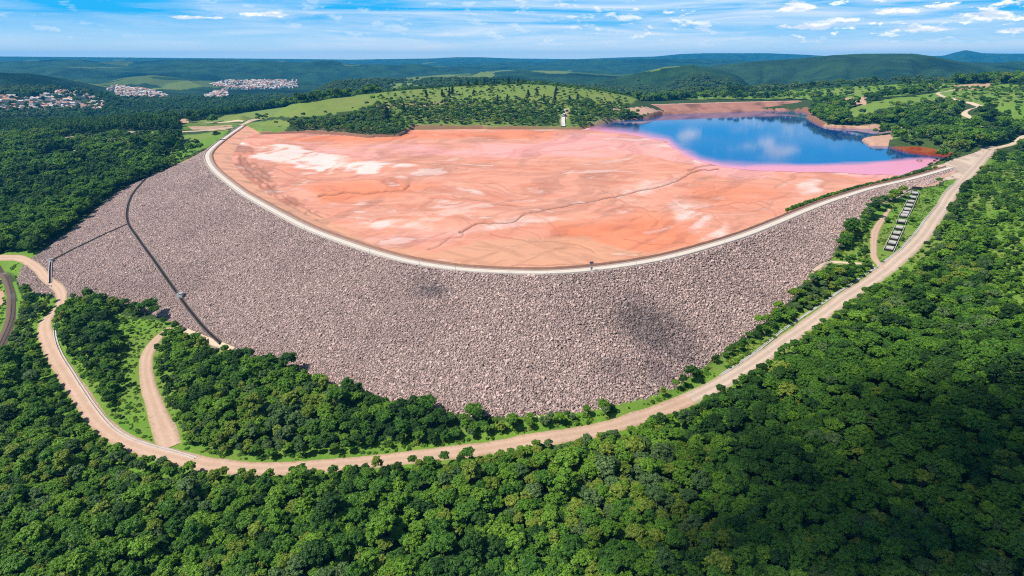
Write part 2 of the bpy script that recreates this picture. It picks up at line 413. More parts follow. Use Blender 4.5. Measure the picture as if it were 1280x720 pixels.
BARE = [ # polygon, amount of bare soil
 ([(1212,218),(1150,233),(1100,240),(1100,226),(1150,213),(1205,196),(1236,186),(1246,190)], 1.0, 900),
 ([(1056,123),(1085,121),(1083,131),(1053,132)], 1.0, 1600),
 ([(1075,173),(1118,166),(1118,184),(1086,184)], 1.0, 1200),
 ([(1006,145),(1030,157),(1124,160),(1124,164),(1044,163),(1022,159),(1004,149)], 1.0, 1300),
 ([(385,156),(440,157),(472,164),(472,174),(400,169),(380,167)], .35, 1300),
 ([(510,152),(560,154),(640,157),(640,163),(514,163)], .35, 1300),
 ([(218,146),(236,148),(236,154),(222,155)], 1.0, 1500),
 ([(232,158),(288,157),(282,162),(238,163)], .7, 1500),
 ([(1040,331),(1086,328),(1084,334),(1040,338)], .4, 900),
 ([(470,129),(556,126),(556,131),(472,135)], .5, 1300),
 ([(760,137),(800,133),(835,139),(800,143),(765,142)], .8, 1500),
 ([(-10,362),(5,366),(5,390),(-10,396)], 1.0, 900),
 ([(700,158),(716,136),(708,136),(698,160)], .8, 1300),
 ([(1190,108),(1240,104),(1240,110),(1195,114)], .8, 1700),
]
def zones(X, Y, Z):
    px, py, zc = to_px(X, Y, Z); r = np.hypot(X, Y)
    jx = (fbm(X / 35, Y / 35, 3, 11) - .5); jy = (fbm(X / 35, Y / 35, 3, 12) - .5)
    k = F * 14 / np.maximum(zc, 80)
    qx, qy = px + jx * k, py + jy * k * .5
    dens = np.ones(X.shape); grass = .25 * np.ones(X.shape); bare = np.zeros(X.shape)
    ok = Y > 20
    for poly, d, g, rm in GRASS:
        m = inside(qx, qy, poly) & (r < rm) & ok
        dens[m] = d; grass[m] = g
    for poly, b, rm in BARE:
        m = inside(qx, qy, poly) & (r < rm) & ok
        bare[m] = np.maximum(bare[m], b); dens[m] *= (1 - b)
    # far land: mostly woods, with fields
    f = fbm(X / 380, Y / 380, 4, 21); far = r > 1900
    green = far & ~((px > 850) & (py < 101)) & (f > np.where(r > 5000, .70, np.where((px > 850) & (r > 2450), .75, .66)))
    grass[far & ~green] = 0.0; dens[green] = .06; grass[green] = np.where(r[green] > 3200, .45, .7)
    m = far & inside(px, py, [(585,97),(600,90),(650,86),(720,88),(700,95),(640,97)]) & (f > .44); dens[m] = .06; grass[m] = .62
    m = far & inside(px, py, [(510,104),(590,97),(560,93),(500,99)]) & (f > .45); dens[m] = .1; grass[m] = .8
    m = far & inside(px, py, [(200,112),(208,104),(236,101),(252,108),(228,113)]) & (f > .42); dens[m] = .12; grass[m] = .55
    m = far & inside(px, py, [(820,123),(870,112),(1000,104),(1000,108),(900,118)]); dens[m] = .15; grass[m] = .8
    m = (r > 3200) & inside(px, py, [(740,110),(900,78),(1080,64),(1290,84),(1290,105),(800,110)]); dens[m] = np.where(f[m] > .62, .35, 1.0); grass[m] = .35
    return dens, grass, bare, px, py

# ------------------------------------------------------------------ materials
def ground_material():
    m, nt, b = new_mat('ground cover'); n = N(nt)
    g, s, sc_ = n.attr('grass'), n.attr('bare'), n.attr('scarp')
    fine = n.noise(.9, 6, .65); mid = n.noise(.09, 5); big = n.noise(.012, 4)
    gcol = n.mix(mid, (.060, .165, .012), (.175, .315, .026))
    gcol = n.mix(n.map(fine, .35, .7), gcol, n.mix(.5, gcol, (.05, .10, .02)))
    gcol = n.mix(n.map(n.noise(.3, 5, .65), .46, .78, 0, .7), gcol, (.16, .19, .04))
    gcol = n.mix(n.map(big, .46, .66), gcol, n.mix(.45, gcol, (.20, .20, .06)))
    scol = n.mix(mid, (.34, .17, .11), (.50, .33, .24))
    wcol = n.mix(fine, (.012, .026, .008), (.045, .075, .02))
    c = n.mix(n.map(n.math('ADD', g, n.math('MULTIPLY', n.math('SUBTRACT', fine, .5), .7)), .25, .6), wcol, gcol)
    cv_ = n.attr('canopy'); g12 = n.noise(.11, 4, .7); g90 = n.noise(.007, 4, .6)
    fcol = n.mix(n.map(g90, .38, .62), (.006, .028, .012), (.028, .080, .022)); fcol = n.mix(n.map(g12, .38, .60, 0, .9), fcol, n.mix(.7, fcol, (.008, .02, .006)))
    c = n.mix(n.math('MULTIPLY', cv_, n.map(g, .3, .55, 1, .25)), c, fcol)
    c = n.mix(n.map(n.math('ADD', s, n.math('MULTIPLY', n.math('SUBTRACT', mid, .5), .8)), .35, .6), c, scol)
    c = n.mix(n.map(n.math('ADD', sc_, n.math('MULTIPLY', n.math('SUBTRACT', mid, .5), 1.2)), .3, .7), c, n.mix(fine, (.11, .045, .028), (.30, .14, .09)))
    # drier, more olive pasture on the knoll and the hill behind the tailings
    ps = n.pos(); sp_ = nt.nodes.new('ShaderNodeSeparateXYZ'); nt.links.new(ps, sp_.inputs[0])
    gcol2 = n.math('MULTIPLY', n.map(sp_.outputs[1], 880, 1010, 0, 1), n.map(sp_.outputs[0], 260, 380, .55, .15))
    c = n.mix(n.math('MULTIPLY', gcol2, n.map(g, .35, .6)), c, n.mix(n.noise(.06, 5), (.10, .125, .035), (.22, .235, .06)))
    nt.links.new(c, b.inputs['Base Color'])
    n.bump(n.math('ADD', n.math('ADD', fine, n.math('MULTIPLY', mid, 3)), n.math('MULTIPLY', n.math('MULTIPLY', g12, cv_), 22)), .6, .5, b)
    return m

def leaf_material(name, lo, hi):
    m, nt, b = new_mat(name); n = N(nt)
    r = n.rand()
    c = n.mix(r, lo, hi)
    c = n.mix(n.map(n.noise(.9, 3), .3, .7), n.mix(.55, c, (.01, .025, .008)), c)
    nt.links.new(c, b.inputs['Base Color'])
    b.inputs['Roughness'].default_value = .6; b.inputs['Specular IOR Level'].default_value = .25
    tr = nt.nodes.new('ShaderNodeBsdfTranslucent'); nt.links.new(n.mix(.5, c, (.10, .16, .01)), tr.inputs[0])
    mx = nt.nodes.new('ShaderNodeMixShader'); mx.inputs[0].default_value = .30
    out = [k for k in nt.nodes if k.type == 'OUTPUT_MATERIAL'][0]
    nt.links.new(b.outputs[0], mx.inputs[1]); nt.links.new(tr.outputs[0], mx.inputs[2]); nt.links.new(mx.outputs[0], out.inputs[0])
    return m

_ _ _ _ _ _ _

### WRITTEN EXERCISE
Copy every line above word for word and exclude the pictures.

### FINISHED EXERCISE
Write part 2 of the bpy script that recreates this picture. It picks up at line 413. More parts follow. Use Blender 4.5. Measure the picture as if it were 1280x720 pixels.
BARE = [ # polygon, amount of bare soil
 ([(1212,218),(1150,233),(1100,240),(1100,226),(1150,213),(1205,196),(1236,186),(1246,190)], 1.0, 900),
 ([(1056,123),(1085,121),(1083,131),(1053,132)], 1.0, 1600),
 ([(1075,173),(1118,166),(1118,184),(1086,184)], 1.0, 1200),
 ([(1006,145),(1030,157),(1124,160),(1124,164),(1044,163),(1022,159),(1004,149)], 1.0, 1300),
 ([(385,156),(440,157),(472,164),(472,174),(400,169),(380,167)], .35, 1300),
 ([(510,152),(560,154),(640,157),(640,163),(514,163)], .35, 1300),
 ([(218,146),(236,148),(236,154),(222,155)], 1.0, 1500),
 ([(232,158),(288,157),(282,162),(238,163)], .7, 1500),
 ([(1040,331),(1086,328),(1084,334),(1040,338)], .4, 900),
 ([(470,129),(556,126),(556,131),(472,135)], .5, 1300),
 ([(760,137),(800,133),(835,139),(800,143),(765,142)], .8, 1500),
 ([(-10,362),(5,366),(5,390),(-10,396)], 1.0, 900),
 ([(700,158),(716,136),(708,136),(698,160)], .8, 1300),
 ([(1190,108),(1240,104),(1240,110),(1195,114)], .8, 1700),
]
def zones(X, Y, Z):
    px, py, zc = to_px(X, Y, Z); r = np.hypot(X, Y)
    jx = (fbm(X / 35, Y / 35, 3, 11) - .5); jy = (fbm(X / 35, Y / 35, 3, 12) - .5)
    k = F * 14 / np.maximum(zc, 80)
    qx, qy = px + jx * k, py + jy * k * .5
    dens = np.ones(X.shape); grass = .25 * np.ones(X.shape); bare = np.zeros(X.shape)
    ok = Y > 20
    for poly, d, g, rm in GRASS:
        m = inside(qx, qy, poly) & (r < rm) & ok
        dens[m] = d; grass[m] = g
    for poly, b, rm in BARE:
        m = inside(qx, qy, poly) & (r < rm) & ok
        bare[m] = np.maximum(bare[m], b); dens[m] *= (1 - b)
    # far land: mostly woods, with fields
    f = fbm(X / 380, Y / 380, 4, 21); far = r > 1900
    green = far & ~((px > 850) & (py < 101)) & (f > np.where(r > 5000, .70, np.where((px > 850) & (r > 2450), .75, .66)))
    grass[far & ~green] = 0.0; dens[green] = .06; grass[green] = np.where(r[green] > 3200, .45, .7)
    m = far & inside(px, py, [(585,97),(600,90),(650,86),(720,88),(700,95),(640,97)]) & (f > .44); dens[m] = .06; grass[m] = .62
    m = far & inside(px, py, [(510,104),(590,97),(560,93),(500,99)]) & (f > .45); dens[m] = .1; grass[m] = .8
    m = far & inside(px, py, [(200,112),(208,104),(236,101),(252,108),(228,113)]) & (f > .42); dens[m] = .12; grass[m] = .55
    m = far & inside(px, py, [(820,123),(870,112),(1000,104),(1000,108),(900,118)]); dens[m] = .15; grass[m] = .8
    m = (r > 3200) & inside(px, py, [(740,110),(900,78),(1080,64),(1290,84),(1290,105),(800,110)]); dens[m] = np.where(f[m] > .62, .35, 1.0); grass[m] = .35
    return dens, grass, bare, px, py

# ------------------------------------------------------------------ materials
def ground_material():
    m, nt, b = new_mat('ground cover'); n = N(nt)
    g, s, sc_ = n.attr('grass'), n.attr('bare'), n.attr('scarp')
    fine = n.noise(.9, 6, .65); mid = n.noise(.09, 5); big = n.noise(.012, 4)
    gcol = n.mix(mid, (.060, .165, .012), (.175, .315, .026))
    gcol = n.mix(n.map(fine, .35, .7), gcol, n.mix(.5, gcol, (.05, .10, .02)))
    gcol = n.mix(n.map(n.noise(.3, 5, .65), .46, .78, 0, .7), gcol, (.16, .19, .04))
    gcol = n.mix(n.map(big, .46, .66), gcol, n.mix(.45, gcol, (.20, .20, .06)))
    scol = n.mix(mid, (.34, .17, .11), (.50, .33, .24))
    wcol = n.mix(fine, (.012, .026, .008), (.045, .075, .02))
    c = n.mix(n.map(n.math('ADD', g, n.math('MULTIPLY', n.math('SUBTRACT', fine, .5), .7)), .25, .6), wcol, gcol)
    cv_ = n.attr('canopy'); g12 = n.noise(.11, 4, .7); g90 = n.noise(.007, 4, .6)
    fcol = n.mix(n.map(g90, .38, .62), (.006, .028, .012), (.028, .080, .022)); fcol = n.mix(n.map(g12, .38, .60, 0, .9), fcol, n.mix(.7, fcol, (.008, .02, .006)))
    c = n.mix(n.math('MULTIPLY', cv_, n.map(g, .3, .55, 1, .25)), c, fcol)
    c = n.mix(n.map(n.math('ADD', s, n.math('MULTIPLY', n.math('SUBTRACT', mid, .5), .8)), .35, .6), c, scol)
    c = n.mix(n.map(n.math('ADD', sc_, n.math('MULTIPLY', n.math('SUBTRACT', mid, .5), 1.2)), .3, .7), c, n.mix(fine, (.11, .045, .028), (.30, .14, .09)))
    # drier, more olive pasture on the knoll and the hill behind the tailings
    ps = n.pos(); sp_ = nt.nodes.new('ShaderNodeSeparateXYZ'); nt.links.new(ps, sp_.inputs[0])
    gcol2 = n.math('MULTIPLY', n.map(sp_.outputs[1], 880, 1010, 0, 1), n.map(sp_.outputs[0], 260, 380, .55, .15))
    c = n.mix(n.math('MULTIPLY', gcol2, n.map(g, .35, .6)), c, n.mix(n.noise(.06, 5), (.10, .125, .035), (.22, .235, .06)))
    nt.links.new(c, b.inputs['Base Color'])
    n.bump(n.math('ADD', n.math('ADD', fine, n.math('MULTIPLY', mid, 3)), n.math('MULTIPLY', n.math('MULTIPLY', g12, cv_), 22)), .6, .5, b)
    return m

def leaf_material(name, lo, hi):
    m, nt, b = new_mat(name); n = N(nt)
    r = n.rand()
    c = n.mix(r, lo, hi)
    c = n.mix(n.map(n.noise(.9, 3), .3, .7), n.mix(.55, c, (.01, .025, .008)), c)
    nt.links.new(c, b.inputs['Base Color'])
    b.inputs['Roughness'].default_value = .6; b.inputs['Specular IOR Level'].default_value = .25
    tr = nt.nodes.new('ShaderNodeBsdfTranslucent'); nt.links.new(n.mix(.5, c, (.10, .16, .01)), tr.inputs[0])
    mx = nt.nodes.new('ShaderNodeMixShader'); mx.inputs[0].default_value = .30
    out = [k for k in nt.nodes if k.type == 'OUTPUT_MATERIAL'][0]
    nt.links.new(b.outputs[0], mx.inputs[1]); nt.links.new(tr.outputs[0], mx.inputs[2]); nt.links.new(mx.outputs[0], out.inputs[0])
    return m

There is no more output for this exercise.